- **WHAT THIS TASK INVOLVES**: Your task is to locate every line holding the string "high" and to copy each of them.

- **GIVEN DATA**:
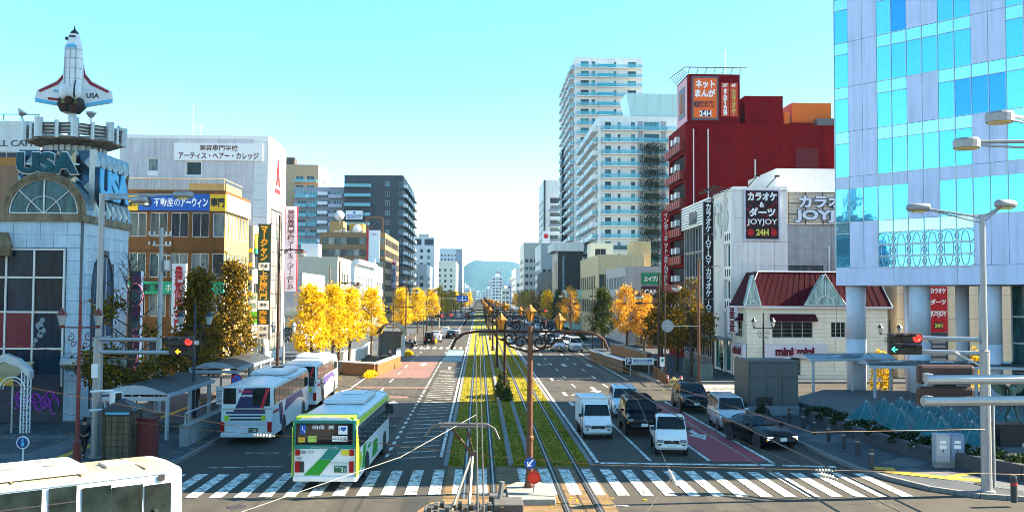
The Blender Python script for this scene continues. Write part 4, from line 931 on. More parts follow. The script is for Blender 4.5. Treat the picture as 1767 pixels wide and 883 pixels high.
for k in range(6):
    sl = thing('sign_lamp', f'{ORD[k]} of six lamp arms on the karaoke roof\'s street edge, counted from the junction', 'lamp', (JX-.05, JY+.8+1.1*k, 17.3), 0, 'lamps on the street edge of the karaoke roof')
    MB().tube((0,0,0),(-1.5,0,.3),.04).build('arm', blackmetal, sl); MB().cbox((-1.5,0,.27),(.35,.3,.12)).build('lamp_head', blackmetal, sl)
kred = M('karaoke_red', (.5,.01,.015), .45, var=.4, scale=4); kblk = M('karaoke_black', (.02,.008,.01), .4)
s = thing('billboard', 'black and red wall board reading JOYJOY 24H on the white tiled wall', 'sign', (JX+2.55, JY-.04, 12.5))
MB().box(-1.65,-.12,-.02,1.7,0,4.75).build('frame', M('pale_frame',(.6,.6,.7),.4), s); MB().box(-1.5,-.16,.12,1.55,-.12,4.6).build('panel', kblk, s)
rr = random.Random(8); b = MB()
for k in range(46):
    x, z = rr.uniform(-1.4,1.45), rr.uniform(.25,4.5); a = rr.uniform(0,6.3); r = rr.uniform(.05,.16); b.path([(x+r*math.cos(a+q)*(1-q*.12), -.163, z+r*math.sin(a+q)*(1-q*.12)) for q in np.linspace(0,5,8)], .03, 3)
for x in (-1.05,1.1): b.ball((x,-.16,.72), .32, 8, 5, (1,.05,1.1))
b.build('red_pattern', kred, s)
letter(s, 'カラオケ', .02, 4.05, 2.75, .8, ww, -.18, .02, .05); letter(s, '&', .0, 3.3, .45, .5, ww, -.18, .02, .03); letter(s, 'ダーツ', .02, 2.6, 2.5, .85, ww, -.18, .02, .05); letter(s, 'JOYJOY', .02, 1.65, 2.85, .65, ww, -.18, .02, .015)
MB().box(-.68,-.175,.38,.72,-.165,1.08).build('plate', kblk, s); letter(s, '24H', .02, .73, 1.2, .6, M('sign_lemon',(.7,.62,.1),.45), -.19, .02, .04)
t2 = block('karaoke_annex', 'grey rendered annex right of the white karaoke wall with a row of high windows', 'R', JX+5.02, JY+.3, 8.6, 8, 13.9, jg, [(.15,9.3,3.3,.75,4,1)], fm=f_dark, parapet=0)
for z in (6.2,9.0,11.6): MB().box(0,-.012,z,8.6,-.003,z+.03).build('wall_joint', M('joint_grey',(.25,.25,.25),.7), t2)
for x in (2.1,4.2): MB().box(x,-.012,0,x+.025,-.003,13.9).build('wall_joint', M('joint_grey',(.25,.25,.25),.7), t2)
MB().path([(3.95,-.12,4),(3.95,-.12,11.8),(3.95,.1,11.9)], .07, 6).build('down_pipe', f_white, t2)
s = thing('roof_billboard', 'long cream roof billboard with white outlined JOYJOY letters behind a black grid', 'sign', (JX+5.1, JY+.2, 14.0))
MB().box(0,.05,.1,8.4,.15,3.0).build('panel', M('cream_panel',(.6,.52,.4),.5,var=.06), s)
for k in range(6): MB().box(1.65*k,-.02,.0,1.65*k+.07,.05,3.05).build('grid_bar', blackmetal, s)
for z in (0,.95,1.95,2.98): MB().box(0,-.045,z,8.4,-.021,z+.06).build('grid_bar', blackmetal, s)
for k in range(8): MB().box(0,.03,.25+.36*k,8.4,.048,.28+.36*k).build('slat', M('tan_line',(.35,.26,.16),.6), s)
navyo = M('letter_outline', (.12,.15,.22), .5)
for (tx, x, z, w_, h_) in [('カラオケ',3.75,2.15,5.5,1.15),('JOYJOY',3.95,.78,6.6,1.2)]:
    letter(s, tx, x, z, w_+.1, h_+.1, navyo, -.06, .04, .09); letter(s, tx, x, z, w_, h_, M('letter_pale',(.72,.74,.8),.4), -.11, .03, .04)
block('white_rear_block', 'plain white block rising behind the roof billboard', 'R', 30.2, 93, 9, 10, 20.2, white, [], parapet=0)
s, h = proj('vertical_sign', 'tall black upright karaoke sign repeated twice with white lettering', 1222, 90.5, 3.9, 16.6, .95, [(0,.245,kblk),(.25,.495,kblk),(.5,.745,kblk),(.75,1,kblk)], f_alu)
for z, c in ((.875,'カラオケ'),(.625,'JOYJOY'),(.375,'カラオケ'),(.125,'JOYJOY')): letter(s, c, 0, h*z, .55, h*.225, ww, -.16, .01, .04, True, .9)
wall_arms(s, h, .95, 'R', 1.0)
# slatted narrow building
t = block('slatted_building', 'narrow building with white roof slats and a dark glazed street front', 'R', 23.4, 92.6, 7, 12.6, 17.2, M('grey_dark_wall',(.12,.12,.13),.5,.1), [], street=[(.5+1.5*i, 1.0+2.75*j, 1.4, 2.6, 1, 1) for i in range(8) for j in range(5)], sgm=g_dark, sfm=f_white, parapet=0)
for k in range(9): MB().box(-.3,0,14.6+.29*k,-.05,12.5,14.6+.29*k+.2).build('fascia_slat', white, t)
s = thing('fascia_sign', 'dark lettering fixed on the white roof slats of the narrow building', 'sign', (23.05, 101.6, 15.0), RIGHT); letter(s, '美容健康', 2.4, .7, 3.4, 1.3, M('ink_grey',(.18,.18,.2),.5), -.03, .05, .02); MB().box(.5,-.01,-.05,4.3,.01,.02).build('rail', steel, s)
# ---- red net cafe
rw = M('crimson_cladding', (.17,.003,.006), .7, var=.22, scale=.9, streak=.35, spec=.05); rb = M('balcony_red', (.16,.014,.01), .5, var=.2, scale=4); orw = M('orange_cladding', (.6,.13,.012), .45, var=.08)
RX, RY = 23.8, 106.0
rwf = [(11.0,21.2,1.3,.8,2,1),(15.0,20.9,1.6,1.0,2,1),(20.2,21.6,1.6,.6,2,1)]
t = block('net_cafe_building', 'tall crimson clad building with balconied street side and a square roof sign', 'R', RX, RY, 24, 9.5, 27.0, rw, rwf, street=[(.8,2+3.3*k,8.0,2.0,1,1) for k in range(7)], sgm=M('balcony_dark', (.012,.006,.007), .7), sfm=rw, rev=1.2, parapet=.25)
for k in range(8):
    MB().box(-.55,.4,1.0+3.3*k,-.02,9.3,2.0+3.3*k).build('balcony_front', rb, t)
    for q in range(8): MB().box(-.60,.8+1.1*q,1.15+3.3*k,-.55,1.3+1.1*q,1.85+3.3*k).build('baluster_panel', M('pale_red',(.36,.07,.05),.5), t)
    for q in range(2): MB().box(-.5,3+2.2*q,2.3+3.3*k,-.02,3.8+2.2*q,3.0+3.3*k).build('air_conditioner', f_white, t)
for (x0, x1, z0, z1) in [(14.0,16.6,20.6,0)]: pass
for (x0, x1, z0, z1) in [(10.9+3.0,16.5,18.9,24.4),(22.2,25.4,19.5,24.2),(14.0,16.4,14,17.6)]:
    if x1 < 24: MB().box(x0-1.0,-.03,z0,x1-1.0,-.008,z1).build('cladding_inset', M('crimson_dark',(.1,.006,.01),.5,var=.2), t)
for k in range(9): MB().box(2.7*k+.02,-.02,0,2.7*k+.05,-.006,27).build('cladding_joint', M('crimson_line',(.06,.004,.006),.6), t)
wl = MB(); wl.path([(.9,-.15,26.5),(.9,-.15,11),(2.6,-.15,11),(2.6,-.15,26.5)], .07, 5); wl.build('white_conduit', f_white, t)
for (x, z0, z1) in [(8.0,13,23),(3.1,9.5,18),(17.4,13,30)]: MB().tube((x,-.4,z0),(x,-.4,z1),.13,.11).build('flue_pipe', steel, t)
MB().box(.3,0,.0,.5,.02,.02)
# roof structures
MB().box(7.1,.5,27.02,11.6,6,30.6).build('stair_tower', rw, t); MB().box(11.8,.8,27.02,12.5,3,28.8).build('roof_unit', orw, t)
MB().box(12.9,1.2,27.6,17.6,7,30.0).build('penthouse', orw, t); MB().box(15.4,-.2,27.1,17.7,1.0,27.9).build('roof_unit', M('unit_grey',(.12,.12,.12),.5), t); MB().box(12.5,.5,27.02,15.0,6,27.5).build('plinth', rw, t)
MB().box(19.4,.5,27.02,20.5,3,30.4).build('chimney', M('crimson_dark',(.1,.006,.01),.5,var=.2), t)
s = thing('roof_sign_tower', 'square crimson roof sign with orange net cafe panels under a lamp frame', 'sign', (24.2, 106.4, 27.45))
MB().box(0,0,.0,6.1,6.0,5.75).build('box', rw, s); MB().box(-.06,.4,.3,-.01,5.8,5.5).build('side_panel', M('pink_print',(.62,.33,.4),.5,var=.1), s); MB().box(-.12,1.6,1.0,-.07,4.6,4.6).build('side_plate', M('frame_grey',(.1,.1,.12),.4), s); 
o = letter(s, 'まんが', 0, 0, 2.2, 2.4, orw, -.02, .02, .02, True); o.location = (-.13,3.1,2.8); o.rotation_euler = (0,0,RIGHT)
MB().box(.4,-.1,.35,3.55,-.0,5.5).build('frame', M('frame_grey',(.1,.1,.12),.4,.3), s); MB().box(.62,-.14,.6,3.33,-.1,5.25).build('panel', M('net_orange',(.75,.13,.02),.45,var=.05), s)
letter(s, 'ネット', 1.98, 4.55, 2.3, .95, ww, -.15, .02, .05); letter(s, 'まんが', 1.98, 3.5, 2.4, .95, ww, -.15, .02, .05); letter(s, '快活笑', 2.2, 2.2, 1.9, .75, M('ink_navy',(.03,.03,.06),.5), -.15, .02, .04); letter(s, '@', 1.0, 2.2, .75, .75, M('ink_navy',(.03,.03,.06),.5), -.15, .02, .03); letter(s, '24H', 1.98, 1.1, 1.4, .7, ww, -.15, .02, .03)
MB().box(1.35,-.147,.72,2.62,-.142,1.5).build('plate', M('ink_navy',(.03,.03,.06),.5), s)
for x, a, c in ((4.35,'3F','まんが3万冊'),(5.35,'4F','カラオケ')):
    MB().box(x-.46,-.06,.8,x+.46,-.01,4.75).build('floor_panel', M('floor_sign',(.5,.06,.02),.45), s); letter(s, a, x, 4.45, .6, .4, ww, -.07, .01, .02); letter(s, c, x, 2.5, .5, 3.1, ww if a == '3F' else M('sign_lime',(.5,.4,.1),.5), -.07, .01, .05, True, .9)
fr = MB(); fr.path([(-.6,-1.0,6.3),(6.6,-1.0,6.3)], .07, 4).path([(-.6,-1.0,6.3),(-.9,6,6.6)], .07, 4).path([(-.1,.1,5.9),(-.2,6,5.9)], .06, 4)
for k in range(7): fr.path([(.0+k,0,5.75),(.0+k,-1.0,6.3)], .045, 4)
for k in range(8): fr.path([(-.1,.1+.8*k,5.9),(-.7,.4+.8*k,6.35)], .045, 4)
fr.build('lamp_frame', M('frame_iron',(.15,.14,.14),.5,.3), s)
MB().tube((5.9,5.6,5.7),(5.9,5.6,10.2),.07,.03,6).build('aerial', steel, s)
s, h = proj('vertical_sign', 'narrow dark red upright sign for internet and comics over the pavement', 1149, 114, 3.5, 17.9, .95, [(0,.3,M('sign_olive',(.03,.05,.02),.5)),(.3,.62,kred),(.62,1,kred)], blackmetal)
for a, z, hh, m in (('インターネット',.81,.36,ww),('まんが喫茶',.46,.3,ww),('個室完備',.22,.14,M('sign_lemon',(.7,.62,.1),.45)),('ネット',.07,.13,ww)): letter(s, a, 0, h*z, .6, h*hh, m, -.16, .01, .04, True, .9)
wall_arms(s, h, .95, 'R', .9)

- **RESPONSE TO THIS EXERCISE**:
The Blender Python script for this scene continues. Write part 4, from line 931 on. More parts follow. The script is for Blender 4.5. Treat the picture as 1767 pixels wide and 883 pixels high.
t2 = block('karaoke_annex', 'grey rendered annex right of the white karaoke wall with a row of high windows', 'R', JX+5.02, JY+.3, 8.6, 8, 13.9, jg, [(.15,9.3,3.3,.75,4,1)], fm=f_dark, parapet=0)